Raigmore Bus Gate on Ashton Road opposite the entrance to Stratton Road. Picture: James Mackenzie.

Transport Scotland's announced they will pause the Bus Partnership Fund (BPF) – with ongoing projects to improve bus services in the Highlands at risk.

At yesterday's meeting of the Economy and Infrastructure Committee, members said they would reply to Transport Scotland saying they were “gravely disappointed” with the decision.

The fund was introduced by the Scottish Government to enable councils to invest in facilities to improve public transport, with £500 million planned to be delivered by Transport Scotland over five years.

A report presented to the committee states that there is dedicated resource in place for the development of the BPF projects until the end of the 2023/24 financial year, that there are risks to the completion of each of the projects planned with the funding, and there is still uncertainty over the impact of this decision at this stage.

The focus will now shift on finishing those projects which are near completion this financial year – among which is the Raigmore Bus Gate which is now nearing completion and which is hoped to open by the end of March 2024.

Chair of the committee, councillor Ken Gowans said: “Funding for the Bus Partnership Fund projects have been placed on pause by Transport Scotland beyond the end of the 2023/24 financial year.
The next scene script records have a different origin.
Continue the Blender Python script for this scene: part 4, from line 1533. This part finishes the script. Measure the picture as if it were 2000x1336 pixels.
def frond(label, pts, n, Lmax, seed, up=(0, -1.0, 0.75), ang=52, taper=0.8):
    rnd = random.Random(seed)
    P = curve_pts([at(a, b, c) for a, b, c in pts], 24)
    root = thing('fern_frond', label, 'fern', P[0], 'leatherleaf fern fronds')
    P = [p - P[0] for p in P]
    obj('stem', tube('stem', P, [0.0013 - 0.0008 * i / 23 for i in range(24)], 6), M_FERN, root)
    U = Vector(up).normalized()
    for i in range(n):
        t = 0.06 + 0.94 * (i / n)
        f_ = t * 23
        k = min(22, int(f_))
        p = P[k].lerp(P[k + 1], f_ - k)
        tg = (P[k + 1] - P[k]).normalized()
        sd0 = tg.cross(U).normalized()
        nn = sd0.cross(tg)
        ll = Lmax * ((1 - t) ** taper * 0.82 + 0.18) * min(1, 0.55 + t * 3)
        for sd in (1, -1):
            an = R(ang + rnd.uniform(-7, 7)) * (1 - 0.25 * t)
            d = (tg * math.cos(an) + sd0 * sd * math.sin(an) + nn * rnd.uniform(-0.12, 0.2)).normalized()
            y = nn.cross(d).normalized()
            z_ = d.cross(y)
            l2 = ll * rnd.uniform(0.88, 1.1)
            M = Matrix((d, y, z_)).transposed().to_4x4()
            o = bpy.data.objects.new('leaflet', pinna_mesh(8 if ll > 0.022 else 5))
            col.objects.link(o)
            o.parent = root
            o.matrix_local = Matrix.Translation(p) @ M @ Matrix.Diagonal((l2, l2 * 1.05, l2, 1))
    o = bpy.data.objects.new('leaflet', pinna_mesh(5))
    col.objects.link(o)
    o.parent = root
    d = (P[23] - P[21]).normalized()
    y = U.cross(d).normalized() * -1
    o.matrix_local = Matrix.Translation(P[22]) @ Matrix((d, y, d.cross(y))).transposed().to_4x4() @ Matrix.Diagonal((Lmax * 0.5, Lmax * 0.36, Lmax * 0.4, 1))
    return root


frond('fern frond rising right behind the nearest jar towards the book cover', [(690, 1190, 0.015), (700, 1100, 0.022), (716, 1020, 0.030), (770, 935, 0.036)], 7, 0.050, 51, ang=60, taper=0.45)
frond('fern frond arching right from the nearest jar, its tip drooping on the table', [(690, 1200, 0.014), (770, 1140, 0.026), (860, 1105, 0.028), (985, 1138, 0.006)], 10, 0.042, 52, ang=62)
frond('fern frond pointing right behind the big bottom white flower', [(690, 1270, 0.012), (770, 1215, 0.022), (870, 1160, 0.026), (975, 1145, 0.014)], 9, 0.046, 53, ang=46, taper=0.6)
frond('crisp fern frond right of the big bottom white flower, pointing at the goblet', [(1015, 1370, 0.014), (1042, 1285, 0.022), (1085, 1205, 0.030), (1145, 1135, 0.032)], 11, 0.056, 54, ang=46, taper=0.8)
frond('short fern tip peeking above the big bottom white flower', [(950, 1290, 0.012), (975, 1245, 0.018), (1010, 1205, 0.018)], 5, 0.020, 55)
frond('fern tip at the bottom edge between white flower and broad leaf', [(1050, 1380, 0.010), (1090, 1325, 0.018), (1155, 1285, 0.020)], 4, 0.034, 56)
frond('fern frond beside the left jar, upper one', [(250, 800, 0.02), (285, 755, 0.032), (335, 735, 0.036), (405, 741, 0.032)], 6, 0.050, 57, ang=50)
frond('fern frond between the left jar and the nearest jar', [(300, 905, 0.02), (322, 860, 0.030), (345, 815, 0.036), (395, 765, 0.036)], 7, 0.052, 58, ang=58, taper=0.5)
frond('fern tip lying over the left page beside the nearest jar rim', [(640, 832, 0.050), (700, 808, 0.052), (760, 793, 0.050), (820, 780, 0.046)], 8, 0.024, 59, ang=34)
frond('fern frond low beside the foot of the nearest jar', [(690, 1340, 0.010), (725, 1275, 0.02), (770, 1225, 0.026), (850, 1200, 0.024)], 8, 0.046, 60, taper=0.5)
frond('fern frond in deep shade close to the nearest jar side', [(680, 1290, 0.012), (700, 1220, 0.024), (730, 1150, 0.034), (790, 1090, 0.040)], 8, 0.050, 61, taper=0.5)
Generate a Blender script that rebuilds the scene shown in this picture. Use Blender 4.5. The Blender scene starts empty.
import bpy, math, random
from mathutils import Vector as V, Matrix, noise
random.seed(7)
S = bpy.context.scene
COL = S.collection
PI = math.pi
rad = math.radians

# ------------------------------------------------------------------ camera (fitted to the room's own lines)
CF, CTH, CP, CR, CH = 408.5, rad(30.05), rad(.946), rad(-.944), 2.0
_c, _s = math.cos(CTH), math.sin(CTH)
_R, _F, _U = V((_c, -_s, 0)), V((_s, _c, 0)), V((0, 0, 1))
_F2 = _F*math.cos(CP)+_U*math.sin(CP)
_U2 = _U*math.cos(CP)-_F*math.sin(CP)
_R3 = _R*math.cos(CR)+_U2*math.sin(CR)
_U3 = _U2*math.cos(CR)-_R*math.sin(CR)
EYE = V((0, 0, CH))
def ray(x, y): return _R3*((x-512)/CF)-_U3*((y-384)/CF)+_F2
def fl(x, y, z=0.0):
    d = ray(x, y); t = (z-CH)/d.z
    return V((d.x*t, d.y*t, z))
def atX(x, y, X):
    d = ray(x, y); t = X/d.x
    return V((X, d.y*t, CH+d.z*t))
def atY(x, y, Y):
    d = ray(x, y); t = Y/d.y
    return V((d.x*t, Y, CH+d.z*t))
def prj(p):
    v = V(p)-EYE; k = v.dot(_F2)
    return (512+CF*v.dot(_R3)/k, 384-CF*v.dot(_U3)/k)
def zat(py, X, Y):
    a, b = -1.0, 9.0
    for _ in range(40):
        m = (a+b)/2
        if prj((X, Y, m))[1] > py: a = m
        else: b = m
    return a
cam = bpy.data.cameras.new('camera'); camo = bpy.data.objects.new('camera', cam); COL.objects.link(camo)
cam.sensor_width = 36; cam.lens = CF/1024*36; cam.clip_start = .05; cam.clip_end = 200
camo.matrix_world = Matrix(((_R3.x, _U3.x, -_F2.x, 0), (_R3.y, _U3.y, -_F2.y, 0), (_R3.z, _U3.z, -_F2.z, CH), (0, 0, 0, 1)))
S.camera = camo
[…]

We are liaising closely with Transport Scotland to seek confirmation of when funding will resume. We, of course, continue to proactively be look at alternative funding streams.

“Alongside walking, wheeling and cycling, public transport is a much more efficient use of road space and more environmentally friendly way of moving around.

“We are committed to continue our work to provide some of the exciting changes to modernise the local transport network.The overall aim is to cut congestion and car usage by offering more reliable public travel choices.”

The Highland Council secured Phase 1 funding of £2.9 million for seven projects in the Inner Moray Firth and three projects in Lochaber, with potential that a further £47 million could be secured for further phases.

Another project that will be unaffected by the funding pause is the City Centre Traffic Light Prioritisation to help the delivery of more reliable and punctual bus services throughout the centre of Inverness, with twenty sites being upgraded and six more are nearing completion.

Also, due to be completed this financial year is the new Torvean Mobility Hub which will be the first of its kind in the Highlands. Work is expected to be completed by the end of March and services will start soon after.

Changes to Active Travel funding have also been announced by Transport Scotland. The committee members were advised that officers will bring a further paper to them once more information has been received from Transport Scotland.